**STATED TASK:**
Write the material out again in full, word for word. Do not include the pictures.

##### MATERIAL #####

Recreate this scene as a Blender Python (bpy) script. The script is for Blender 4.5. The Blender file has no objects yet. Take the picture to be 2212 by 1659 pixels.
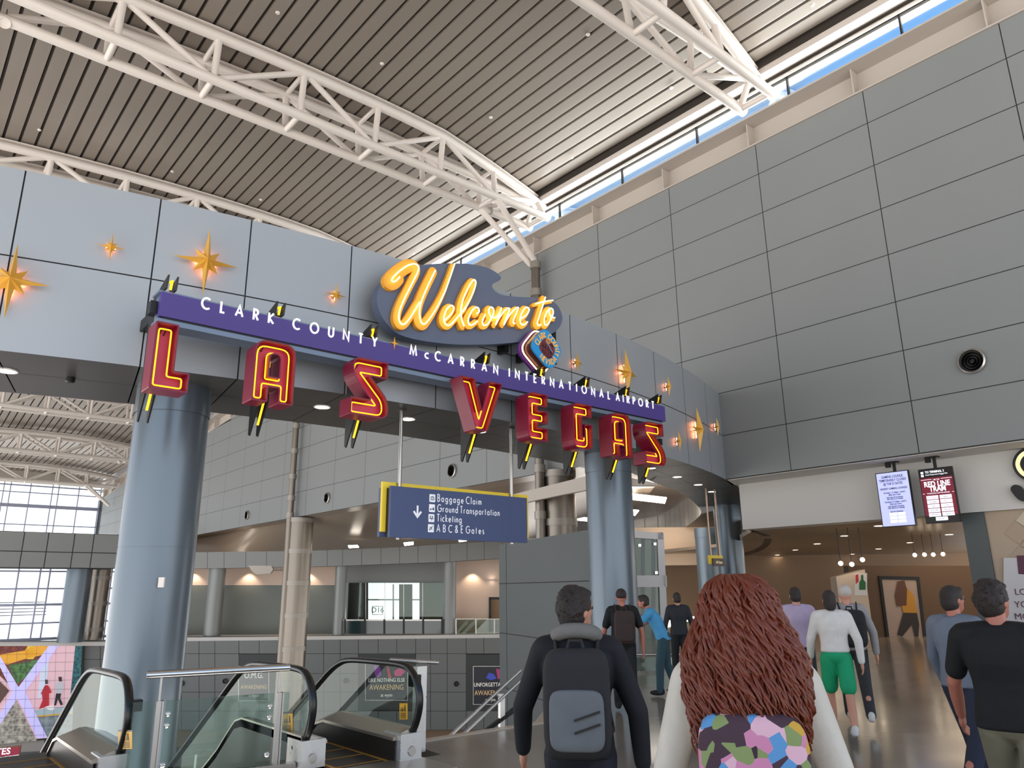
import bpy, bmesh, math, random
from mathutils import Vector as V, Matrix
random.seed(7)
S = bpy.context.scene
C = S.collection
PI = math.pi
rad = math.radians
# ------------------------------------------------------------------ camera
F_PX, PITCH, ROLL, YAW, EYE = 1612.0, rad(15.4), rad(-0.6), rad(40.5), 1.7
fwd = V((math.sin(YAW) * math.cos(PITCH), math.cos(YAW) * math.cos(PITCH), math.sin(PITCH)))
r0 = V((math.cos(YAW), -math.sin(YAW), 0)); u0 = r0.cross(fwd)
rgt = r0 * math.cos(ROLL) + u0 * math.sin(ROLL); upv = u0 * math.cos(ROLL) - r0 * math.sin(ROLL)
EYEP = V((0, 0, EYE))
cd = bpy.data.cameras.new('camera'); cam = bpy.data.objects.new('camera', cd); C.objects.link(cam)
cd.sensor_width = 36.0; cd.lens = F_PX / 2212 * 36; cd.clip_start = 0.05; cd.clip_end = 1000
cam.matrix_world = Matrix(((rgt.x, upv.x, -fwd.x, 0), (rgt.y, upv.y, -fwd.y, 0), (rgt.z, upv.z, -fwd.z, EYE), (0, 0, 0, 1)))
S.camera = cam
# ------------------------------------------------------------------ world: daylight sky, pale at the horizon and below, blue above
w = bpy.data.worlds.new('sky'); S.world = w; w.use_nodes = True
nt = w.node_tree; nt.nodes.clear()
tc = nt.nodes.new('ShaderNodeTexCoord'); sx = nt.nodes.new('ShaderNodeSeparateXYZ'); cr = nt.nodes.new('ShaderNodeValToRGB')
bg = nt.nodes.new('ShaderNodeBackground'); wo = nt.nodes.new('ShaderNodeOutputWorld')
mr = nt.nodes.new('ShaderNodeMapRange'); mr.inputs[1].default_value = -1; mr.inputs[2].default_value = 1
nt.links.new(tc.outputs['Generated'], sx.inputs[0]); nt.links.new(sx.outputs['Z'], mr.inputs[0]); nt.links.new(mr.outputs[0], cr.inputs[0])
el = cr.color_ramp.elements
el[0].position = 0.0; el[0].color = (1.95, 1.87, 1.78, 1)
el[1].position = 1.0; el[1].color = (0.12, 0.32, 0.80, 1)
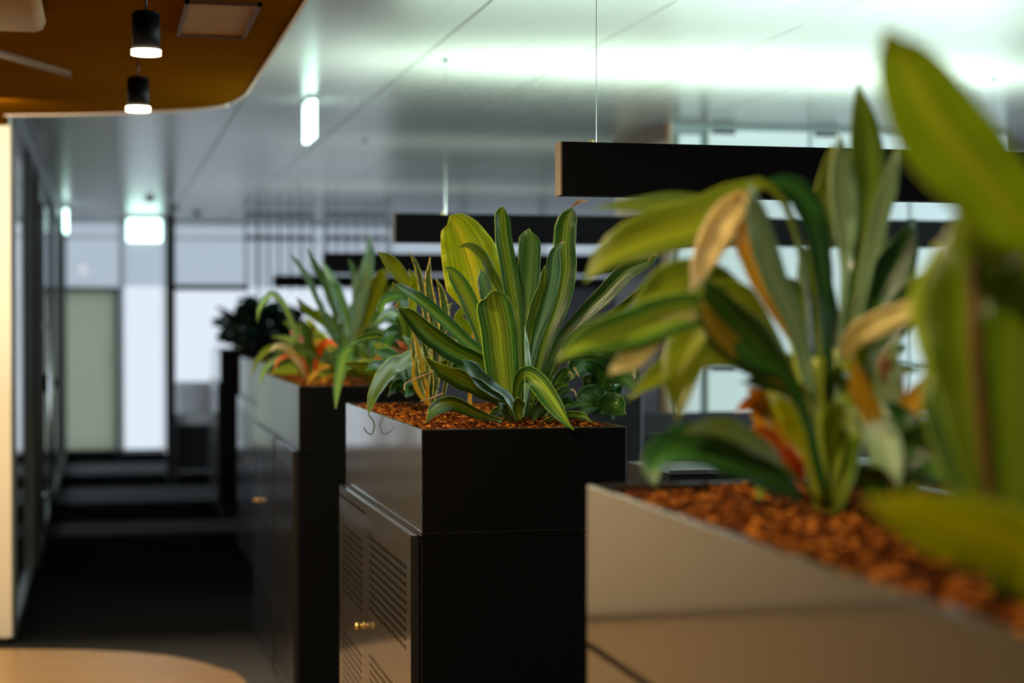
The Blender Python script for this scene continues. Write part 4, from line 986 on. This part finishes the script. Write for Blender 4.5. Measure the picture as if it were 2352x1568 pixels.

#####

**OUTPUT:**
Recreate this scene as a Blender Python (bpy) script. The script is for Blender 4.5. The Blender file has no objects yet. Take the picture to be 2212 by 1659 pixels.
import bpy, bmesh, math, random
from mathutils import Vector as V, Matrix
random.seed(7)
S = bpy.context.scene
C = S.collection
PI = math.pi
rad = math.radians
# ------------------------------------------------------------------ camera
F_PX, PITCH, ROLL, YAW, EYE = 1612.0, rad(15.4), rad(-0.6), rad(40.5), 1.7
fwd = V((math.sin(YAW) * math.cos(PITCH), math.cos(YAW) * math.cos(PITCH), math.sin(PITCH)))
r0 = V((math.cos(YAW), -math.sin(YAW), 0)); u0 = r0.cross(fwd)
rgt = r0 * math.cos(ROLL) + u0 * math.sin(ROLL); upv = u0 * math.cos(ROLL) - r0 * math.sin(ROLL)
EYEP = V((0, 0, EYE))
cd = bpy.data.cameras.new('camera'); cam = bpy.data.objects.new('camera', cd); C.objects.link(cam)
cd.sensor_width = 36.0; cd.lens = F_PX / 2212 * 36; cd.clip_start = 0.05; cd.clip_end = 1000
cam.matrix_world = Matrix(((rgt.x, upv.x, -fwd.x, 0), (rgt.y, upv.y, -fwd.y, 0), (rgt.z, upv.z, -fwd.z, EYE), (0, 0, 0, 1)))
S.camera = cam
# ------------------------------------------------------------------ world: daylight sky, pale at the horizon and below, blue above
w = bpy.data.worlds.new('sky'); S.world = w; w.use_nodes = True
nt = w.node_tree; nt.nodes.clear()
tc = nt.nodes.new('ShaderNodeTexCoord'); sx = nt.nodes.new('ShaderNodeSeparateXYZ'); cr = nt.nodes.new('ShaderNodeValToRGB')
bg = nt.nodes.new('ShaderNodeBackground'); wo = nt.nodes.new('ShaderNodeOutputWorld')
mr = nt.nodes.new('ShaderNodeMapRange'); mr.inputs[1].default_value = -1; mr.inputs[2].default_value = 1
nt.links.new(tc.outputs['Generated'], sx.inputs[0]); nt.links.new(sx.outputs['Z'], mr.inputs[0]); nt.links.new(mr.outputs[0], cr.inputs[0])
el = cr.color_ramp.elements
el[0].position = 0.0; el[0].color = (1.95, 1.87, 1.78, 1)
el[1].position = 1.0; el[1].color = (0.12, 0.32, 0.80, 1)
The Blender Python script for this scene continues. Write part 4, from line 986 on. This part finishes the script. Write for Blender 4.5. Measure the picture as if it were 2352x1568 pixels.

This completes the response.